Innovative sex assault prevention program comes to campus

Campus Security presents "Sex Signals" to coincide with Sexual Assault Awareness Month

University of Hawaiʻi at Mānoa
Contact:
Phyllis S K Look, (808) 956-9291
Marketing & Communications Manager, Campus Services, Marketing
Posted: Apr 22, 2013

University of Hawaiʻi at Mānoa’s Campus Security is sponsoring three performances of Sex Signals, a nationally recognized sexual assault prevention program that incorporates improvisation, humor, education, and audience interaction. The hour-and-a-half program is designed for college and military audiences and provides a provocative look at dating, sex, and the core issue of consent. The performances are being offered free of charge to all UH Mānoa students, faculty, and staff on Tuesday, April 30, at 10:30 a.m. and at 1:30 p.m. in Kuykendall Auditorium (Room 101). Campus Security and the Department of Athletics are also hosting a presentation of Sex Signals for student-athletes and Athletics staff only. Counselors from UH Mānoa’s Counseling and Student Development Center will be available immediately after each of the presentations to offer support to any audience members who might need it.

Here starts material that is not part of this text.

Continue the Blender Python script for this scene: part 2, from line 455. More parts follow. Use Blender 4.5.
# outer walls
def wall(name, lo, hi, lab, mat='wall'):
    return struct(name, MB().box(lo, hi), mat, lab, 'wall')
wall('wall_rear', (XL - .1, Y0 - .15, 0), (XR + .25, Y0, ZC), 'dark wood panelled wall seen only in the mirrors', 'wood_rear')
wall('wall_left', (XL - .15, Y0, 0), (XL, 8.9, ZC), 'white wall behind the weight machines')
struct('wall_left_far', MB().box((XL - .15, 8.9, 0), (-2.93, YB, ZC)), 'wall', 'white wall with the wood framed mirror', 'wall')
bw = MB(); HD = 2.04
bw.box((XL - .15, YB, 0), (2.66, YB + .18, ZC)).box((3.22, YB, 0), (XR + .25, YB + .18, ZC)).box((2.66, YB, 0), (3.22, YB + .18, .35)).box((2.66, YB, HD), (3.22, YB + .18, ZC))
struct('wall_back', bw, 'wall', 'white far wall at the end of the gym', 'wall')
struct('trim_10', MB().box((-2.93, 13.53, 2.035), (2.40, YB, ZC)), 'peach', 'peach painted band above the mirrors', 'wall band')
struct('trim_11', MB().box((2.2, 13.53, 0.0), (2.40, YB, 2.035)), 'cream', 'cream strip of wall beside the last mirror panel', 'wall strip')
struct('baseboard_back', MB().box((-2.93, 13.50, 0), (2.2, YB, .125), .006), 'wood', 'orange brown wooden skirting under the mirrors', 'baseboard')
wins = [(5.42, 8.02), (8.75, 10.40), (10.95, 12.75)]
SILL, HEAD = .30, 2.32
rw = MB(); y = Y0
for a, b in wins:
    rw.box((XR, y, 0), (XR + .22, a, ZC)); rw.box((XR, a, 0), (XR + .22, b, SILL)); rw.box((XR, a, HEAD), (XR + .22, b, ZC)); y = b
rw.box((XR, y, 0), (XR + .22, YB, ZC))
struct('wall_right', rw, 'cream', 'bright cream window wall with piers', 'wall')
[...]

Through improvisation and audience interaction, Sex Signals explores how social pressures, gender stereotypes, unrealistic fantasies, and false preconceptions all contribute to the tensions often found in dating. Then, through a semi-improvisational scene, the presenters demonstrate how these and other factors can lead to sexual assault. The play closes on an empowering note, encouraging the audience to provide solutions for creating safer and healthier interpersonal sexual relationships, and to brainstorm how, as bystanders, they could positively intervene when they witness someone in a vulnerable situation that could lead to sexual violence.

Captain and Acting Chief Alberta J.K. Pukahi of UH Mānoa’s Campus Security has worked closely with the University’s Women’s Center, Judicial Office, and Counseling and Student Development Center on sexual assault cases for more than ten years. “I had heard excellent reports about Sex Signals, which has been performed on Oʻahu military bases, and April is Sexual Assault Awareness Month, so when the opportunity came up to bring it to Mānoa, I jumped at the chance. An important part of the work of our Security unit is to not only protect those who study and work here, but to educate them on how they are also responsible for keeping themselves safe, as individuals and as a community.”

Sex Signals is a production of Chicago-based Catharsis Productions. Founders Christian Murphy and Gail Stern met at a one-act comedy play competition. Combining their experience in theatre, advocacy, comedy, and education, they developed the piece in 2000. Since then, it has been performed more than 4000 times at over 900 colleges and military installations around the world and reached over 1.2 million people. Touring to Honolulu this April are veteran Sex Signals presenters Chris Sanders and Courtney Abott.